Raw Material purchases impact EBITDA: Tata Steels standalone revenues for
2QFY2016 declined 12% yoy to Rs9,531cr (7% ahead of our estimate of
Rs8,879cr), led by better than expected volumes and pricing. However, increased
raw material expenses on account of external purchases of iron ore resulted in the
EBITDA declining sharply by 40% yoy to Rs1,862cr, 3% below our expectation of
Rs1,918cr. The adjusted net profit nearly doubled to Rs3,844cr led by a sharp jump
in other income on account of gains from sale of quoted investments of Rs3,505cr,
while interest expenses were lower on account of debt repayments in 1QFY2015. Overseas operations remain under pressure: The EBITDA of the European
operations turned negative, led by a steep decline in realisations and on account
of lower volumes.
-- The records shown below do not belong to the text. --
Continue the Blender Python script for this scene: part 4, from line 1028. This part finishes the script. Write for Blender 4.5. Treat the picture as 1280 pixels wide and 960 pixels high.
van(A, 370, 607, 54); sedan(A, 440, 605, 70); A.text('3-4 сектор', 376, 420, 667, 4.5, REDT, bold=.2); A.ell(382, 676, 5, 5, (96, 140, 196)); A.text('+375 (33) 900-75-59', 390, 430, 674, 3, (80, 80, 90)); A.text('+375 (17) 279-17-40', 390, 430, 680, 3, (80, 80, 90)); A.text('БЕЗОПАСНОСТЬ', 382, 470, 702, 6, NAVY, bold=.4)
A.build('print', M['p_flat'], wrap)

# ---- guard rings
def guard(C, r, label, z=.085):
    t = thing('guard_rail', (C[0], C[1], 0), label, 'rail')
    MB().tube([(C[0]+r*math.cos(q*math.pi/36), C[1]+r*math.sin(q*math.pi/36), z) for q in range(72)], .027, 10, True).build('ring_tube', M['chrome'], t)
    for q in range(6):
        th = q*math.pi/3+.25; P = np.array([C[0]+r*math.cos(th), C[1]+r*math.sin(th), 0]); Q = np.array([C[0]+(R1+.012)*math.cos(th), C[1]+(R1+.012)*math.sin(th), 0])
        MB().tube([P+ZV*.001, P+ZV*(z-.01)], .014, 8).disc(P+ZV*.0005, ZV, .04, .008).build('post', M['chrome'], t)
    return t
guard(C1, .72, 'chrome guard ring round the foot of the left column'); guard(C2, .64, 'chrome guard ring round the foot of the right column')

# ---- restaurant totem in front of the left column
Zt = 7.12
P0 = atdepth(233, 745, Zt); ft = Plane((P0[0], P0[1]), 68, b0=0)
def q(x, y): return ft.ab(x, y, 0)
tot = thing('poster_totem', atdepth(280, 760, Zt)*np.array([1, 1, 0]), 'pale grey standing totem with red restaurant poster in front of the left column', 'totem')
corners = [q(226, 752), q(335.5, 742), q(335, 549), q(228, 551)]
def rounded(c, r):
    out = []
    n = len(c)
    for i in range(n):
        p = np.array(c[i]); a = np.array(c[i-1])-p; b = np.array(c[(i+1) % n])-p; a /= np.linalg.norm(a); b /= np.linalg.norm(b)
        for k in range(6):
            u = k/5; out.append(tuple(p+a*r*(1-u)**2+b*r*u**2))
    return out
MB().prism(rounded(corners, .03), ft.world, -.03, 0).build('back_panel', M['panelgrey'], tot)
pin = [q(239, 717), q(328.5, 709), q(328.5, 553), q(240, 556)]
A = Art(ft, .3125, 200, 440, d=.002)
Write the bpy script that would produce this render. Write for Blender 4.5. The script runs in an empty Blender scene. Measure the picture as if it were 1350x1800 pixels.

Tata Steel Europe (TSE)’s sales volumes declined 3% yoy to
3.27MT, 7% below our expectation of 3.53MT. Realisation declined 20% yoy to
$798/tonne, but 10% ahead of our estimate of $723/tonne. SEA volumes
continued to remain under pressure, with deliveries declining 27% yoy to 0.69MT.
Outlook and valuation: Given the weak outlook on steel prices and with the
European business already in the red at the operating level, we expect tough
times to continue for the stock. The stock is currently trading at an EV/EBITDA of
6.8x FY2017E EBITDA. We retain our Neutral rating on the stock.